Ora, che Battiato sia ricorso al surrealismo, magari è pure vero, o magari lo chiamiamo così perché alcuni passaggi sono rimasti ermetici e Battiato rimasto sempre poco interessato a illuminarci sulle dinamiche creative della sua poetica; ma come si fa a dire che il celebre verso “a Beethoven e Sinatra preferisco l’insalata, a Vivaldi l’uva passa che mi dà più calorie” sia frutto di surrealismo, di accostamento nonsense? Il messaggio di questo verso come di tutto il brano “Bandiera bianca” è una resa evidente, una dissacrazione di tutto ciò che fino ad allora era considerato mito intoccabile. Una provocatoria distruzione dei vigenti valori di bellezza artistica e di costume considerati obsoleti o ai quali comunque non rimanere ancorati in maniera troppo coriacea.

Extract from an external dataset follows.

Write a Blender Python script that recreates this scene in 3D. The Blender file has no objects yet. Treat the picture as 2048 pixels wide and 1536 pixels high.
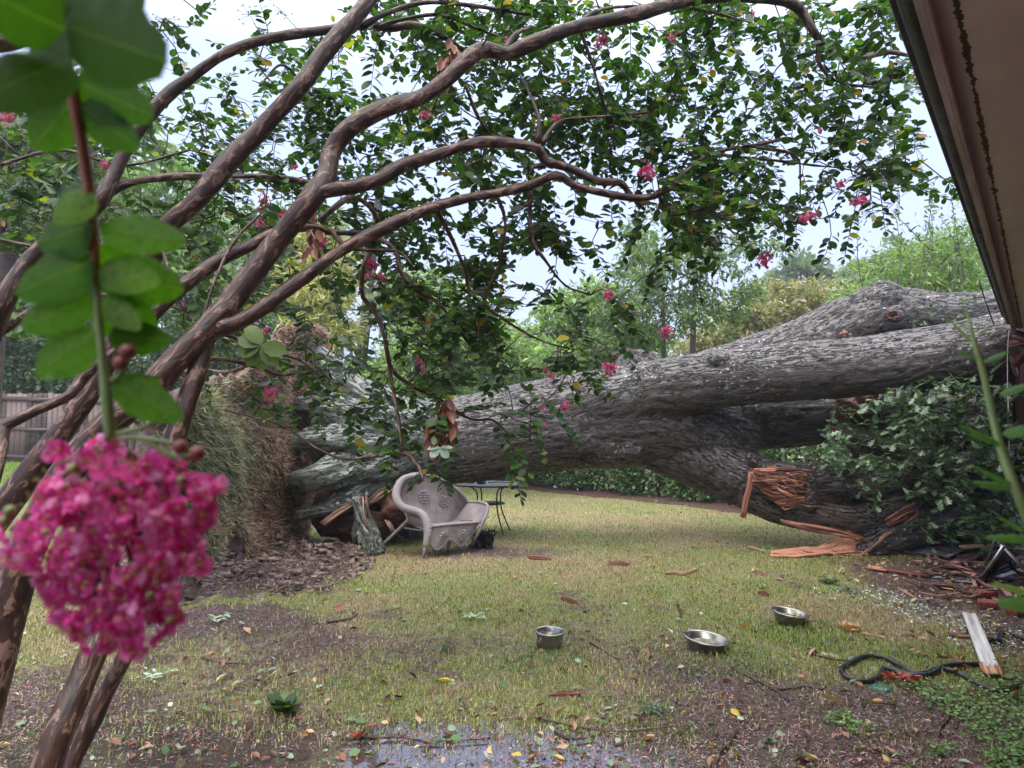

Ma al di là di come stiano realmente le cose, le perplessità sul valore contenutistico del brano trap restano, anche perché per comporre questo “capolavoro” di figure retoriche ci sono voluti cinque autori, una squadra di calcetto insomma, e chi l’ha eseguita sul palco sanremese biascicava le parole in maniera vagamente assimilabile a un soggetto preda di allucinazioni legate all’assunzione di chissà quali sostanze psicotrope. Quindi, se alla fine di queste analisi si arrivasse poi alla conclusione che il brano Rolls Royce nasca proprio sul convoglio di due binari interpretativi (auto icona-pasticca, pasticca-auto icona) che viaggiano paralleli per tutto lo sviluppo del brano, sarebbe quanto meno un epilogo pacifico per tutti; ma l’aspetto divertente di tutta questa vicenda, alla resa dei conti, qual è ? È forse tutto racchiuso in una domanda: dei contenuti comunque elevati e interessanti di questa difesa firmata Morgan, Achille Lauro ha davvero compreso qualcosa?